By most standards, I have never been wildly successful at anything. At the age of 35, this is an awkward admission to make. I never started a business that made $1 million. I have never written a book that swept the nation. Or my own state. Or my own hometown.

In fact, hidden among the ongoing construction of my relatively meager existence are what some would see as colossal failures. Enormous amounts of debt. Businesses that never caught on. Starting over. And then starting over again.

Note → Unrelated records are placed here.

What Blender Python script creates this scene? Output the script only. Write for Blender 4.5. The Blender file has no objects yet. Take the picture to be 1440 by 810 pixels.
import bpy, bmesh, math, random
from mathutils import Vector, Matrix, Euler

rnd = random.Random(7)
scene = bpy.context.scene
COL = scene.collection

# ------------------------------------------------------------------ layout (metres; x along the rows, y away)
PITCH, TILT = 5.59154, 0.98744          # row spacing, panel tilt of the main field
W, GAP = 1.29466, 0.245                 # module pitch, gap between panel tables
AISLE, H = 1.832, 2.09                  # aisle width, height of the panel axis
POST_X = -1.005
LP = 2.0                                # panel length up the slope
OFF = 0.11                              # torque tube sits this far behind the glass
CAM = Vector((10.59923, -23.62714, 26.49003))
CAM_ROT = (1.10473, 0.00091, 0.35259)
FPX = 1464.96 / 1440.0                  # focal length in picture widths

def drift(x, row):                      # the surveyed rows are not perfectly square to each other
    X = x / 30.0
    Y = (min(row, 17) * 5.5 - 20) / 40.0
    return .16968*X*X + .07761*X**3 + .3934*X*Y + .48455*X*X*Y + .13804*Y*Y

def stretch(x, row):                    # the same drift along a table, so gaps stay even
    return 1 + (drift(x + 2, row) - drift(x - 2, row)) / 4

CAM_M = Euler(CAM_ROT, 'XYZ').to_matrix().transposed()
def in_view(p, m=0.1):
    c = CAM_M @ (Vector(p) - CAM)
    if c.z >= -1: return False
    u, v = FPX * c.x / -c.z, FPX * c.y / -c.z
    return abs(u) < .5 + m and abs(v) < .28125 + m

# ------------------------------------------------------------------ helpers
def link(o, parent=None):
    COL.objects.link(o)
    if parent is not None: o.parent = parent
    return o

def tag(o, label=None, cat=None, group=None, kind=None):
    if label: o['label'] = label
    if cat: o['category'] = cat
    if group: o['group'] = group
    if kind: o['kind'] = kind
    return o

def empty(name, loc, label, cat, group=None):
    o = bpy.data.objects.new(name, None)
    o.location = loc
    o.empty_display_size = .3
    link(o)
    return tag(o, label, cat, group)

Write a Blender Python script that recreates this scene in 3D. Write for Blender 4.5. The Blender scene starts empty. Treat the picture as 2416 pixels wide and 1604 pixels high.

Yet I do not see them as such. Where others see failure, or heartache, or disappointment, I now see potential foundations. Holes that to some look like gaping empty crevices have the perfect dimensions in which to pour the footers of my future.

* * * * *

The common denominator in any venture that has moved me forward has been the presence of encouragement. A stranger’s email regarding my writing. My dad’s excitement about our current cross-country trip. A friend’s note about something I did that made an impact.

Encouragement creates a path where before there was none.

Discouragers are everywhere. You can’t throw a Double Skinny White Chocolate Mocha in a Starbucks without hitting a discourager.

But encouragers are one in a million. Be an encourager.